'The First World War: A Major Channel Four Series' - TV Review

Four DVDs, ten episodes of roughly 50 minutes each, based on a book by Hew Strachan. IMDB entry about it. This is less daunting at a mere four DVDs compared to ten DVDs for "The Second World War" which I received at the same time. I'm hoping to watch that next.

This pounded home a well known adage: "war is hell." And possibly never as much as the First World War. It started with an assassination that should have only affected a couple countries ... And ironically the person assassinated (Franz Ferdinand, heir to the throne of Austria-Hungary) was a reformer who wanted similar things to the assassin (Gavrilo Princip), although from the other side of the dispute. This was a disagreement between the Austro-Hungarian Empire and their unhappy subjects the Serbians. But the Germans leapt in on the side of the Austro-Hungarian Empire, and the French and British felt compelled to take up the defence, and soon not only the whole of Europe but most of Asia was embroiled in the battle. It spread across a couple continents in a couple months, and then dragged in Canada, Australia, New Zealand, and eventually the U.S. (and even, indirectly, Mexico).

Aside from mentioning that planes actually mattered for the first time in this war, and mentioning the Red Baron and his squadron for a couple minutes in the second last(?) episode, flying was essentially ignored - much to my disappointment (it's a primary interest of mine).

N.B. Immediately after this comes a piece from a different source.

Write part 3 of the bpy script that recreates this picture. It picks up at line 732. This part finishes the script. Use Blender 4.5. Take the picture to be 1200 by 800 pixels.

The whole thing is fascinating: how an assassination in a crumbling empire by a member of a small oppressed group started a war that consumed the entire world - a war that ended up being about Germany versus the rest of Europe. It's also brutally depressing: a couple million people killed (more even than the Second World War), and the map of Europe completely rewritten as three different empires collapsed (Russia, the Austro-Hungarian Empire, and the Ottoman Empire). And worse: as the narrator was quick to point out at the end of the movie, Germany was forced to pay reparations (which they mostly didn't pay) and was never defeated on German soil - which led to bitterness and patriotism that only twenty years later led to the Second World War.